“What a friend we have in a tree, the tree is the symbol of hope, self improvement and what people can do for themselves.”
– Wangari Maathai, Nobel Peace Prize recipient and founder of the Green Belt Movement

Often when we talk about trees, we speak of the ecological services they provide. From trapping greenhouses gases, to treating runoff, to sustaining habitat for wildlife, there is no shortage of what trees can do to heal and fortify our planet. In addition to the environmental benefits trees provide, the mental, emotional, and physical respite they provide to us humans cannot be underestimated.

These benefits, however, are not equitably distributed across our communities. Did you know that diverse and low-income community members often live in areas with the lowest tree cover? Discriminatory housing practices like redlining helped fuel these inequities. Its damaging effects are still being deeply felt today.
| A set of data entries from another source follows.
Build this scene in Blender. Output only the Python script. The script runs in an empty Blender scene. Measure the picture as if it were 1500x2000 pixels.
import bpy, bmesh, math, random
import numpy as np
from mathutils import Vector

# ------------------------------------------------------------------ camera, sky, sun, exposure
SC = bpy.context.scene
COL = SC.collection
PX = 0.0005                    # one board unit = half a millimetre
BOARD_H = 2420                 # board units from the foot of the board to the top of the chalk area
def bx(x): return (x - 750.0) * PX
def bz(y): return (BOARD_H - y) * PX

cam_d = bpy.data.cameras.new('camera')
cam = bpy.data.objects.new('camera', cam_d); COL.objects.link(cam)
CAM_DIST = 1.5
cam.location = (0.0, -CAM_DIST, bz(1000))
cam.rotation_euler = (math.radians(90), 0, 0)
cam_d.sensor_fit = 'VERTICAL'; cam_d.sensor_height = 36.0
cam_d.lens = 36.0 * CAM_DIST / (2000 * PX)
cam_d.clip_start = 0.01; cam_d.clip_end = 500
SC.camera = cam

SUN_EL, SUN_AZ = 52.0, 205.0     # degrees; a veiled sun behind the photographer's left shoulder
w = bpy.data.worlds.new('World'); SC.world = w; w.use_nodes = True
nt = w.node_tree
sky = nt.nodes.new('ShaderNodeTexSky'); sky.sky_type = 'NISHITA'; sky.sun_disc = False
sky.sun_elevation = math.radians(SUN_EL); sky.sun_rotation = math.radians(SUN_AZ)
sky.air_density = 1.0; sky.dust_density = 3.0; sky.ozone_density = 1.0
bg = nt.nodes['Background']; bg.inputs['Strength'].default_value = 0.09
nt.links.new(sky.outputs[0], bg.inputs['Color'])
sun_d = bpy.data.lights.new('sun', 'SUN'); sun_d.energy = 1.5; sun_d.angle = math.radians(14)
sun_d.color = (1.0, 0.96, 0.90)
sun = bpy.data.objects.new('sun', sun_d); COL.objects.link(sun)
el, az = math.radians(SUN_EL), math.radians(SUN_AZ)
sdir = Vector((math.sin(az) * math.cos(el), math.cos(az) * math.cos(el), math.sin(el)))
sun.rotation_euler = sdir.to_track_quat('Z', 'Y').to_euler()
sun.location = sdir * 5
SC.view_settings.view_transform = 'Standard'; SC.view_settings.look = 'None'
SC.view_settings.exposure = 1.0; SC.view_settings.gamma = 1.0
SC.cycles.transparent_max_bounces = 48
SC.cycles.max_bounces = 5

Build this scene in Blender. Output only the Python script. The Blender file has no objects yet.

Here are just a few of the ways that trees can improve the quality of life in our communities:

  • Neighborhoods with more trees have lower incidences of crime, regardless of socioeconomic status
  • The rate of childhood asthma is 29% lower for every 343 trees per square kilometer
  • Communities with the more tree canopy tend to have lower rates of unemployment
  • Trees reduce air temperature, lessening the effects of urban heat islands
  • Providing wood products and sustainable fibers for our households
  • Planting trees increases property values

Source: Vibrant Cities Lab

I encourage you to take time to appreciate the trees in your backyard, neighborhood, parks and streets this weekend. In what ways do these trees benefit you? How can we work to ensure that the communities we serve have equitable access to these benefits? If you are looking to add to your watch list, you can also check out these unbeleafably good videos and documentaries:

  • City of Trees on Amazon Prime (included with Prime) – During the recession, City of Trees follows three trainees and the directors of a stimulus-funded green job training program designed to put unemployed people back to work by caring for parks in DC.
  • Treeline – Follow a group of skiers, snowboarders, scientists and healers to the birch forests of Japan, the red cedars of British Columbia and the bristlecones of Nevada, as they explore an ancient story written in rings.
  • RECLAIMED – The Urban Wood Project – In this short video learn about The Urban Wood Project in Baltimore City, MD. Post-industrial cities face a suite of interconnected problems. Reusing urban wood can be viewed as a systems solution to a complex problem – a means by which to begin to renew and revitalize lives and communities as well.